The speed with which he carried out the massacre drew attention not only to the firearm, but the large capacity ammunition magazines that enabled him to unload 41 rounds in 30 seconds.
Connor Betts opened fire early Sunday using a .223 caliber high-capacity rifle equipped with a 100-round drum magazine, Dayton Police Chief Richard Biehl said.
Betts had a total of 250 rounds in his possession during the shooting, raising fears about how many more lives might have been lost if officers patrolling nearby did not intervene and kill Betts as soon as they did.
Biehl called it "fundamentally problematic" for the gunman to have such a high "level of weaponry in a civilian environment, unregulated."
But only nine states have laws banning large-capacity ammunition magazines, and Ohio is not one of them.
Most states and the District of Columbia enacted those laws in response to mass shootings, said Ari Freilich, a staff attorney with Giffords Law Center to Prevent Gun Violence.
Large capacity magazines enable shooters to fire repeatedly without having to reload. They have been a recurring feature in some of the country's deadliest shootings, from Columbine High School in 1999 to Sandy Hook Elementary School in 2012 to Marjory Stoneman Douglas High School in 2018.
The brief pause in action to reload can save lives by giving bystanders or law enforcement a chance to intervene, according to the Giffords Law Center to Prevent Gun Violence.
For those who make it through background checks, limiting the amount of ammunition allowed in a magazine is the next line of defense, along with banning certain types of firearms, Freilich said.
"Restricting magazine capacity is probably the single most effective thing we can do to restrict the lethality of mass shootings," Freilich said.
The federal government banned gun owners from owning semiautomatic assault weapons and large-capacity ammunition magazines from 1994 to 2004, until the law expired and lawmakers failed to renew it. Now, they are legal in states without laws setting limits.

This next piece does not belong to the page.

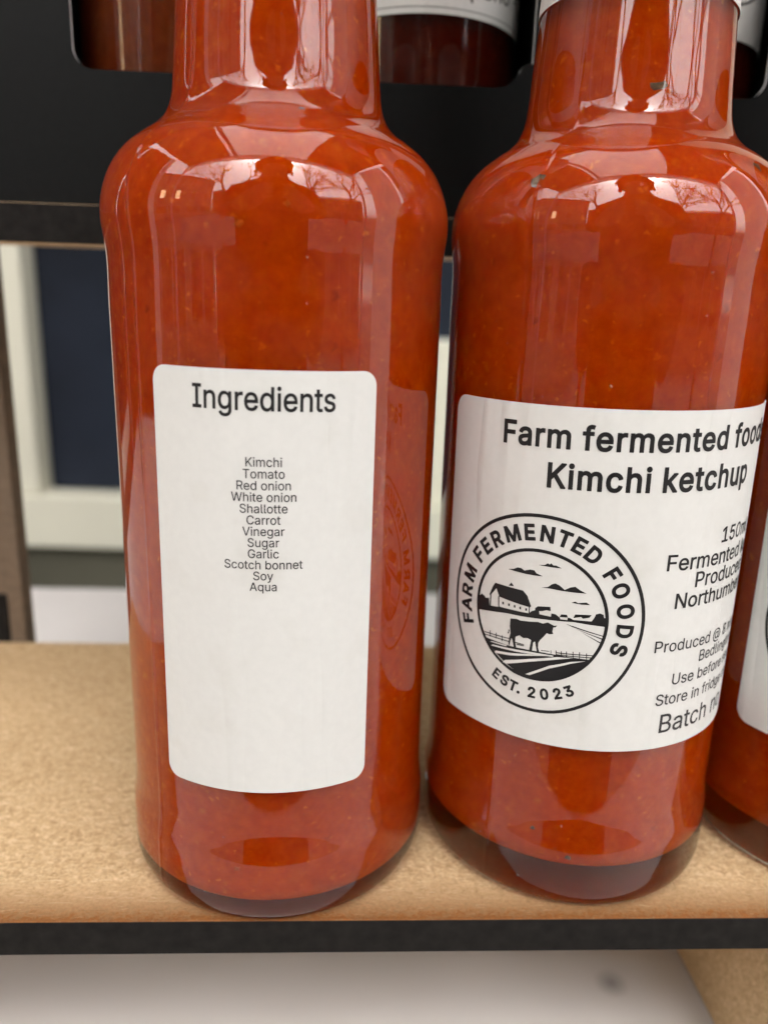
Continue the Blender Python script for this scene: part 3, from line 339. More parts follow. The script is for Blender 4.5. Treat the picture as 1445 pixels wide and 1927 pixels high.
  'n': (410, ['114 227 114 0 53 0 53 379 112 379 112 287 102 287 116 319 132 344 152 362 175 374 200 382 227 384 252 383 275 377 295 369 313 356 328 340 341 321 350 298 355 271 357 240 357 0 296 0 296 235 293 263 286 286 273 304 256 318 235 326 210 329 192 328 176 324 161 317 141 303 126 283 119 266 115 248']),
  'o': (415, ['207 -8 174 -5 144 3 117 16 93 35 72 58 56 85 44 116 37 150 34 187 37 225 44 260 56 291 72 318 93 341 117 360 144 374 174 382 207 384 241 382 271 374 299 360 323 341 343 318 359 291 371 260 379 225 381 187 379 150 371 116 359 85 343 58 323 35 299 16 271 3 241 -5', '207 46 231 49 252 55 270 66 285 80 298 97 307 117 314 139 318 163 319 187 318 212 314 236 307 258 298 278 285 296 270 310 252 321 231 328 207 330 184 328 163 321 145 310 130 296 118 278 108 258 102 236 98 212 96 187 98 163 102 139 108 117 118 97 130 80 145 66 163 55 184 49']),
  'p': (424, ['53 -143 53 379 112 379 112 319 118 319 137 346 152 360 171 373 188 379 207 383 229 384 259 382 287 374 313 361 335 342 354 320 370 293 381 261 388 227 390 189 388 151 381 116 370 84 355 57 336 34 313 16 288 3 260 -6 229 -8 208 -7 189 -3 173 4 153 17 138 31 118 59 114 59 114 -143', '220 47 242 49 262 55 279 66 294 80 306 97 316 117 323 139 327 163 328 189 327 215 323 239 316 261 307 281 295 298 280 311 262 322 243 328 220 330 198 328 178 322 161 312 147 299 134 282 125 263 118 241 114 216 113 189 114 162 118 138 125 115 135 95 147 78 162 65 179 55 198 49']),
  'r': (259, ['53 0 53 379 112 379 112 321 115 321 124 339 137 354 152 367 171 377 191 383 213 385 229 384 243 384 243 322 230 324 207 326 182 323 159 315 140 301 126 284 117 262 114 237 114 0']),
  's': (365, ['182 -8 157 -7 133 -3 112 3 93 12 76 24 62 38 50 54 41 73 36 94 94 107 101 87 111 72 124 60 141 52 160 47 181 45 206 47 227 53 244 62 262 81 268 103 265 121 254 136 237 147 212 155 149 170 118 180 92 192 72 208 58 227 50 249 47 274 49 295 55 314 65 332 79 347 95 360 115 370 137 378 161 383 187 384 212 383 234 379 254 372 271 363 286 352 299 339 309 324 318 308 324 290 268 277 258 298 243 316 228 325 210 331 187 333 166 331 147 326 131 317 114 299 109 277 112 258 124 243 136 235 152 229 172 223 229 209 261 200 287 187 306 171 320 153 328 131 331 107 329 85 323 65 312 47 298 31 281 18 260 6 236 -2 210 -7']),
  't': (227, ['204 379 204 327 6 327 6 379', '65 471 126 471 126 98 128 76 136 61 150 53 170 50 185 51 202 54 213 2 192 -3 168 -4 138 -1 113 7 92 21 77 41 68 64 65 93']),
  'u': (410, ['182 -5 158 -3 135 2 115 11 97 23 82 39 69 59 60 82 54 109 53 139 53 379 114 379 114 144 116 117 124 94 137 75 154 61 175 53 200 50 218 51 234 55 249 62 268 77 283 97 290 113 295 132 296 153 296 379 357 379 357 0 298 0 298 92 307 92 294 60 277 35 257 17 234 5 209 -3']),
 },
}

# ------------------------------------------------------------------ helpers
def link(o, parent=None):
    COL.objects.link(o)
    if parent is not None: o.parent = parent
    return o
def tag(o, label=None, cat=None, group=None, kind=None):
    if label: o['label'] = label
    if cat: o['category'] = cat
    if group: o['group'] = group
    if kind: o['kind'] = kind
    return o
def empty(name, loc=(0, 0, 0), rz=0.0):
    o = bpy.data.objects.new(name, None); o.empty_display_size = 0.01
    o.location = Vector(loc); o.rotation_euler.z = rz
    return link(o)
def mesh_obj(name, verts, faces, mats, parent=None, smooth=False, scale=MM, midx=None):
    me = bpy.data.meshes.new(name)
    me.from_pydata([(v[0]*scale, v[1]*scale, v[2]*scale) for v in verts], [], faces)
    for m in (mats if isinstance(mats, (list, tuple)) else [mats]): me.materials.append(m)
    if midx: me.polygons.foreach_set('material_index', midx)
    if smooth: me.polygons.foreach_set('use_smooth', [True]*len(me.polygons))
    me.update()
    return link(bpy.data.objects.new(name, me), parent)
def bm_obj(name, bm, mats, parent=None, smooth=False):
    me = bpy.data.meshes.new(name); bm.to_mesh(me); bm.free()
    for m in (mats if isinstance(mats, (list, tuple)) else [mats]): me.materials.append(m)
    if smooth: me.polygons.foreach_set('use_smooth', [True]*len(me.polygons))
    return link(bpy.data.objects.new(name, me), parent)
def box_bm(x0, x1, y0, y1, z0, z1, bevel=0.0, s=MM):
    bm = bmesh.new()
    bmesh.ops.create_cube(bm, size=1.0)
    for v in bm.verts:
        v.co = Vector(((x0+x1)/2+v.co.x*(x1-x0), (y0+y1)/2+v.co.y*(y1-y0), (z0+z1)/2+v.co.z*(z1-z0)))*s
    if bevel: bmesh.ops.bevel(bm, geom=list(bm.edges), offset=bevel*s, segments=2, affect='EDGES', profile=0.5)
    return bm
def box(name, x0, x1, y0, y1, z0, z1, m, parent=None, bevel=0.0, s=MM):
    return bm_obj(name, box_bm(x0, x1, y0, y1, z0, z1, bevel, s), m, parent)
def board(name, x0, x1, y0, y1, z0, z1, parent, flat_axis):
    """an MDF board: raw faces across flat_axis, scorched laser-cut edges round it"""
    bm = box_bm(x0, x1, y0, y1, z0, z1, 0.25)
    for f in bm.faces:
        f.normal_update(); f.material_index = 0 if abs(f.normal[flat_axis]) > 0.8 else 1
    return bm_obj(name, bm, [MT['mdf'], MT['char']], parent)

def rounded_rect(x0, x1, y0, y1, r, n=8):
    pts = []
    for cx, cy, a0 in ((x1-r, y1-r, 0), (x0+r, y1-r, 90), (x0+r, y0+r, 180), (x1-r, y0+r, 270)):
        for i in range(n+1):
            a = R_(a0+90*i/n); pts.append((cx+r*math.cos(a), cy+r*math.sin(a)))
    return pts
def fill(loops):
    """triangulate a 2-D outline with optional holes -> (verts, tris)"""
    v = [p for lp in loops for p in lp]
    t = tessellate_polygon([[Vector((p[0], p[1], 0)) for p in lp] for lp in loops])
    out = []
    for a, b, c in t:
        (ax, ay), (bx, by), (cx, cy) = v[a][:2], v[b][:2], v[c][:2]
        s = (bx-ax)*(cy-ay)-(cx-ax)*(by-ay)
        if abs(s) < 1e-9: continue
        out.append((a, b, c) if s > 0 else (a, c, b))
    return v, out
def wrap_bm(polys, radius, off, step=0.8, rims=None, tilt=0.0, pivot=(0, 0), wob=None):
    """flat print in (arc mm, height mm) laid round an upright cylinder; theta 0 faces -y"""
    bm = bmesh.new()
    for verts, tris in polys:
        vs = [bm.verts.new((p[0], p[1], 0)) for p in verts]
        for t in tris:
            try: bm.faces.new([vs[i] for i in t])
            except ValueError: pass
    xs = [v.co.x for v in bm.verts]
    x = math.floor(min(xs)/step)*step+step
    while x < max(xs):
        bmesh.ops.bisect_plane(bm, geom=bm.verts[:]+bm.edges[:]+bm.faces[:], plane_co=(x, 0, 0), plane_no=(1, 0, 0), dist=1e-5)
        x += step
    ct, st = math.cos(tilt), math.sin(tilt)
    for v in bm.verts:
        dx, dz = v.co.x-pivot[0], v.co.y-pivot[1]
        u, z = pivot[0]+dx*ct-dz*st, pivot[1]+dx*st+dz*ct
        th = u/radius; r = radius+off+(wob(u, z) if wob else 0)
        v.co = Vector((r*math.sin(th), -r*math.cos(th), z))*MM
    return bm
def thicken_rim(bm, d):
    """give a wrapped label real thickness: rim strip pushed inward from its border"""
    be = [e for e in bm.edges if len(e.link_faces) == 1]
    mp = {}
    for e in be:
        for v in e.verts:
            if v not in mp:
                h = Vector((v.co.x, v.co.y, 0)).normalized()
                mp[v] = (bm.verts.new(v.co), bm.verts.new(v.co-h*d*MM))
    for e in be:
        a, b = e.verts
        try: bm.faces.new((mp[a][0], mp[b][0], mp[b][1], mp[a][1]))
        except ValueError: pass
    return bm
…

What constitutes a large capacity magazine varies among states. California, Connecticut, Hawaii, Maryland, Massachusetts, New Jersey, New York and the District of Columbia define it as a magazine capable of holding more than 10 rounds, according to the Giffords Center. In Colorado, it's a magazine capable of holding more than 15 rounds. Vermont law defines it as a magazine that holds more than 10 rounds for use in a long gun or more than 15 rounds for use in a handgun.